By way of illustration, we have been doing business with a South African company supplying them with IT services, engineering consultancy services and selling their products into the Australasian market since 2001. Before undertaking this, we did get legal opinions concerning what steps should be taken concerning the foreign exchange control.
We were recently (August 2007) informed that a payment request to pay our invoices presented to the Standard Bank of South Africa was refused. After a discussion with their expert in their Exchange Control department asking why, we were told that despite there being no prohibition in the exchange control regulations or the exchange control regulations against payment taking place on our invoice, the banks together with the reserve bank have now set up a different set of circumstances that warrant exchange control scrutiny that they are now applying, irrespective of what the manual and the regulations might provide.
There was no warning of the lack of payment or the change of payment authorisation procedures. Now, not only do foreign businesses have to chase creditors in South Africa, they also have to contend with exchange controls and with banks that refuse to follow even their own laws concerning foreign exchange control. This has led to months delays on payment, wasted legal fees sorting out laws that are not even being followed, and an increase in the cost of doing business in South Africa. There is now also the lingering doubt as to whether our contracts are still good and more importantly, whether payment will ultimately be made. It has turned into a star chamber from the dark ages, where you cannot tell from one moment to the next which way they will go.

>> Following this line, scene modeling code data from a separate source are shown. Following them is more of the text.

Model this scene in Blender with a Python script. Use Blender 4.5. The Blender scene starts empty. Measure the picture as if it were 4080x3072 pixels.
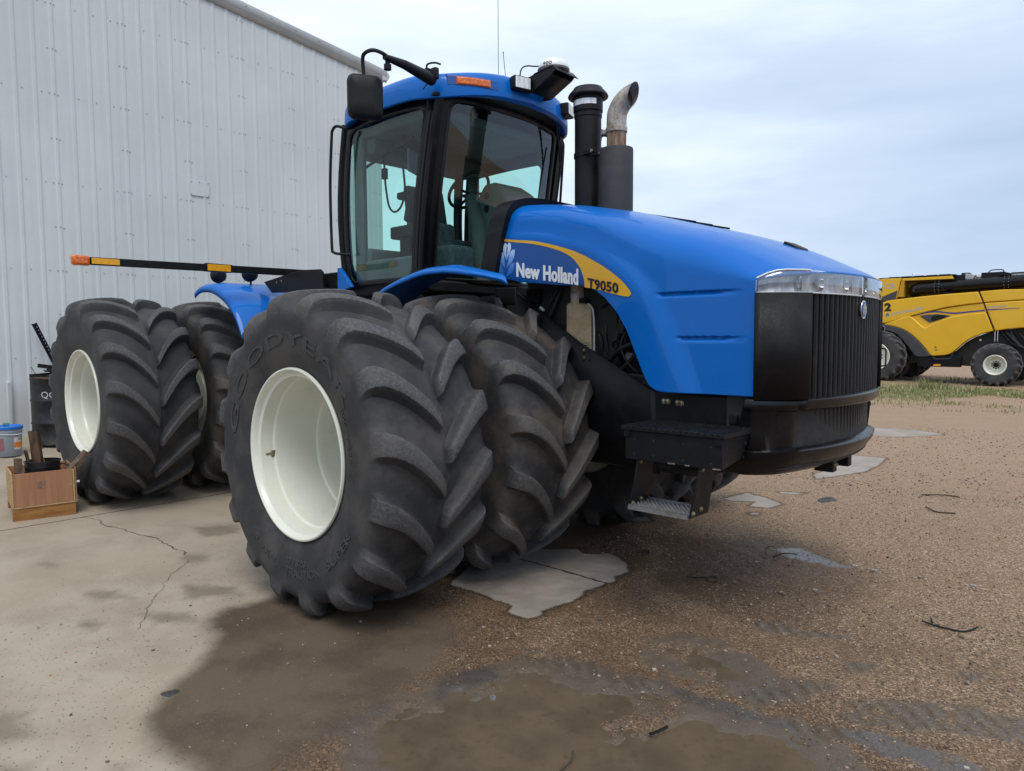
import bpy, bmesh, math, random
import numpy as np
from mathutils import Vector, Matrix, Euler

random.seed(7); rng = np.random.default_rng(7)
S = bpy.context.scene
COL = S.collection
PI = math.pi
R = math.radians

# ------------------------------------------------------------------ node helpers
def new_mat(name):
    m = bpy.data.materials.new(name); m.use_nodes = True
    nt = m.node_tree; nt.nodes.clear()
    return m, nt
def N(nt, typ, **kw):
    n = nt.nodes.new(typ)
    for k, v in kw.items():
        if k.startswith('i_'):
            key = k[2:].replace('_', ' ')
            n.inputs[key].default_value = v
        else: setattr(n, k, v)
    return n
def L(nt, a, b): nt.links.new(a, b)
def math_n(nt, op, a, b=None, c=None, clamp=False):
    n = nt.nodes.new('ShaderNodeMath'); n.operation = op; n.use_clamp = clamp
    for i, x in enumerate((a, b, c)):
        if x is None: continue
        if isinstance(x, (int, float)): n.inputs[i].default_value = x
        else: L(nt, x, n.inputs[i])
    return n.outputs[0]
def mixc(nt, fac, a, b, typ='MIX'):
    n = nt.nodes.new('ShaderNodeMix'); n.data_type = 'RGBA'; n.blend_type = typ
    for sock, x in ((n.inputs[0], fac), (n.inputs[6], a), (n.inputs[7], b)):
        if isinstance(x, (int, float)): sock.default_value = x
        elif isinstance(x, tuple): sock.default_value = (*x, 1) if len(x) == 3 else x
        else: L(nt, x, sock)
    return n.outputs[2]
def mixf(nt, fac, a, b):
    n = nt.nodes.new('ShaderNodeMix'); n.data_type = 'FLOAT'
    for sock, x in ((n.inputs[0], fac), (n.inputs[2], a), (n.inputs[3], b)):
        if isinstance(x, (int, float)): sock.default_value = x
        else: L(nt, x, sock)
    return n.outputs[0]
def sstep(nt, x, lo, hi):
    n = nt.nodes.new('ShaderNodeMapRange'); n.interpolation_type = 'SMOOTHSTEP'
    L(nt, x, n.inputs[0]); n.inputs[1].default_value = lo; n.inputs[2].default_value = hi
    return n.outputs[0]
def ramp(nt, x, stops):
    n = nt.nodes.new('ShaderNodeValToRGB'); e = n.color_ramp.elements
    while len(e) < len(stops): e.new(0.5)
    for k, (p, c) in enumerate(stops):
        e[k].position = p; e[k].color = (*c, 1) if len(c) == 3 else c
    L(nt, x, n.inputs[0]); return n.outputs[0]
def coords(nt, scale=(1, 1, 1), kind='Object'):
    t = nt.nodes.new('ShaderNodeTexCoord'); m = nt.nodes.new('ShaderNodeMapping')
    m.inputs['Scale'].default_value = scale
    L(nt, t.outputs[kind], m.inputs[0]); return m.outputs[0]
def noise(nt, v, scale, detail=4, rough=.55, out=0):
    n = nt.nodes.new('ShaderNodeTexNoise')
    n.inputs['Scale'].default_value = scale; n.inputs['Detail'].default_value = detail; n.inputs['Roughness'].default_value = rough
    L(nt, v, n.inputs['Vector']); return n.outputs[out]
def voro(nt, v, scale, feature='F1'):
    n = nt.nodes.new('ShaderNodeTexVoronoi'); n.feature = feature
    n.inputs['Scale'].default_value = scale; L(nt, v, n.inputs['Vector']); return n
def bump(nt, h, strength=.5, dist=.01, prev=None):
    n = nt.nodes.new('ShaderNodeBump'); n.inputs['Strength'].default_value = strength; n.inputs['Distance'].default_value = dist
    L(nt, h, n.inputs['Height'])
    if prev is not None: L(nt, prev, n.inputs['Normal'])
    return n.outputs[0]
def finish(nt, base, rough, metal=0, coat=0, normal=None, spec=.5, coat_rough=.05, **kw):
    p = nt.nodes.new('ShaderNodeBsdfPrincipled'); o = nt.nodes.new('ShaderNodeOutputMaterial')
    for key, x in (('Base Color', base), ('Roughness', rough), ('Metallic', metal), ('Coat Weight', coat), ('Specular IOR Level', spec), ('Coat Roughness', coat_rough)):
        if isinstance(x, (int, float)): p.inputs[key].default_value = x
        elif isinstance(x, tuple): p.inputs[key].default_value = (*x, 1)
        else: L(nt, x, p.inputs[key])
    for k, v in kw.items(): p.inputs[k.replace('_', ' ')].default_value = v
    if normal is not None: L(nt, normal, p.inputs['Normal'])
    L(nt, p.outputs[0], o.inputs[0]); return p
def surf(name, c1, c2=None, nscale=6, lo=.4, hi=.65, rough=.5, rough2=None, metal=0, coat=0, bmp=None, stretch=(1, 1, 1), spec=.5, fine=None, rust=None, **kw):
    """paint, rubber, plastic, wood ... : two tones broken up by noise, with bump and optional rust"""
    m, nt = new_mat(name); v = coords(nt, stretch)
    col = c1; rg = rough
    if c2 is not None:
        f = sstep(nt, noise(nt, v, nscale, 6, .6), lo, hi)
        col = mixc(nt, f, c1, c2)
        if rough2 is not None: rg = mixf(nt, f, rough, rough2)
    if fine:
        f2 = sstep(nt, noise(nt, v, fine[0], 3, .7), .5, .75); col = mixc(nt, math_n(nt, 'MULTIPLY', f2, fine[1]), col, fine[2])
    if rust:
        f3 = sstep(nt, noise(nt, v, rust[0], 6, .7), rust[1], rust[1] + .04); col = mixc(nt, f3, col, rust[2])
    nm = None
    if bmp: nm = bump(nt, noise(nt, v, bmp[0], 4, .6), bmp[1], bmp[2])
    finish(nt, col, rg, metal, coat, nm, spec, **kw)
    return m

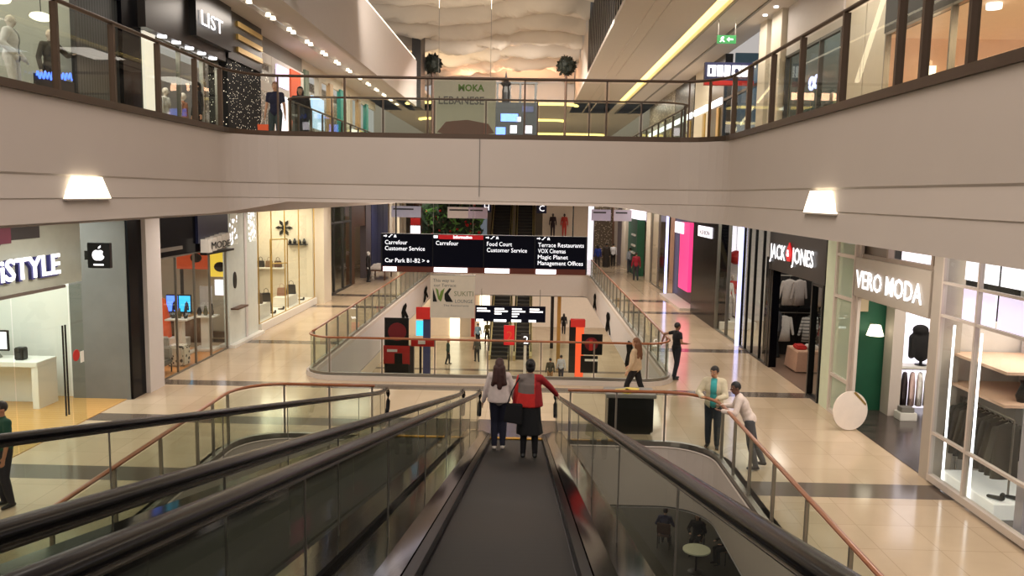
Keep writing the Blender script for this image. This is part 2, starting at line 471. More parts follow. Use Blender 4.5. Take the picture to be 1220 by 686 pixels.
# sculpted wave ceiling over the far void
mb = MB()
nx, ny = 70, 240
def wave(x, y):
    t = (y-24)/27
    b = 15.3-2.9*t
    def saw(q):
        q = q-math.floor(q)
        return q/.82 if q < .82 else (1-q)/.18
    q1 = y*.42+.3*math.sin(x*.5+1.0)+.1*math.sin(x*1.0+y*.2)
    q2 = y*.8+.5*math.sin(x*.75-.6+y*.11)+.1*x
    q3 = y*1.25+x*.35+.6*math.sin(x*.9+y*.3)
    return b-.8+.95*saw(q1)+(.1+.3*t)*saw(q2)+.28*t*t*saw(q3)
rows = [[mb.v((-7.5+10.14*i/nx, 24+27*j/ny, wave(-7.5+10.14*i/nx, 24+27*j/ny))) for i in range(nx+1)] for j in range(ny+1)]
for j in range(ny):
    for i in range(nx): mb.face([rows[j][i], rows[j][i+1], rows[j+1][i+1], rows[j+1][i]])
struct(mb.build('ceiling', 'wave', smooth=True))
struct(MB().box(-16, 14, -10, 24, 15.4, 15.45).build('ceiling', 'ceiling'))
# far ceiling beyond the void with its lit coves
struct(MB().box(-9.9, 7.7, 50, 84, 10.8, 10.95).build('ceiling', 'ceiling'))
struct(MB().box(-5.9, 2.68, 50, 50.2, 10.95, 12.7).build('wall_far_upper', 'paint_grey'))
for (x0, x1, y, w, lab) in ((-7.6, 2.9, 50.3, .35, 'nearest glowing yellow cove line in the far upper ceiling'), (-8.2, 2.6, 61, .4, 'middle glowing yellow cove line in the far upper ceiling'), (-8.6, 6.6, 74.5, .7, 'farthest glowing yellow cove line in the far upper ceiling')):
    P = arc(x0+.8, y+.8, .8, 180, 270, 5)+arc(x1-.8, y+.8, .8, 270, 360, 5)
    tag(MB().tube([(px, py, 10.72) for px, py in P], w/2, 6, rz=.08).build('cove_light', 'lit_yellow', org=((x0+x1)/2, y, 10.72)), lab, 'light')
# long walls behind the shops, end walls
struct(MB().box(-16.2, -16, -10, 84, ZL, 11).build('wall_left', 'paint_grey'))
struct(MB().box(14, 14.2, -10, 84, ZL, 11).build('wall_right', 'paint_grey'))
struct(MB().box(-16, 14, 84, 84.2, ZL, 15).build('wall_end', 'cream'))
struct(MB().box(-16, 14, -10.2, -10, ZL, 0).build('wall_back', 'paint_grey'))

# ------------------------------------------------------------------ glass railings
def railing(label, path, z, h, posts, rail, post_m, gl, base=True, rr=.035, group=None, pr=.017):
    mid = path[len(path)//2]
    t = thing('glass_railing', label, 'railing', (mid[0], mid[1], z), group)
    P = resample(path, .5)
    MB().tube([(x, y, z+h) for x, y in P], rr, 10, rz=rr*.8).build('handrail', rail, t, smooth=True)
    if base:
        mb = MB(); sweep(mb, P, lambda i, x, y: [(-.05, z), (-.05, z+.1), (.05, z+.1), (.05, z)]); mb.build('base_channel', post_m, t)
    L = plen(path); S = sorted(posts)
    for s in S:
        (x, y), (dx, dy) = at_len(path, s)
        mb = MB(); q = pr
        mb.loft([[(x+dx*a*q-dy*b*q*1.6, y+dy*a*q+dx*b*q*1.6, zq) for a, b in ((-1, -1), (1, -1), (1, 1), (-1, 1))] for zq in (z, z+h-.03)])
        mb.build('post', post_m, t)
    for a, b in zip(S, S[1:]):
        pts = [at_len(path, a+.05+(b-a-.1)*k/6)[0] for k in range(7)]
        MB().loft([[(x, y, z+.1), (x, y, z+h-.06)] for x, y in pts], closed=False).build('glass_pane', gl, t)
    return t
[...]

Even if the laws were followed, Foreign Exchange control is still very restrictive at the best of times. In particular, the business practice of offsetting one debt against another is specifically outlawed. This leads to different procedures in dealing with South African accounts and increased costs concerning foreign exchange and banking fees as each invoice has to be separately paid. There are also the costly delays occasioned by reserve bank interference with commerce.
In short, all of the new moves introduced by the South African government may come to nothing if savvy businesses and investors take a careful look under the hood to see whether their investments will ultimately be honoured.
By
MWNZ on September 19, 2007 7:19 AM
Not everybody has such perspective to look behind the hype. Thank you for that.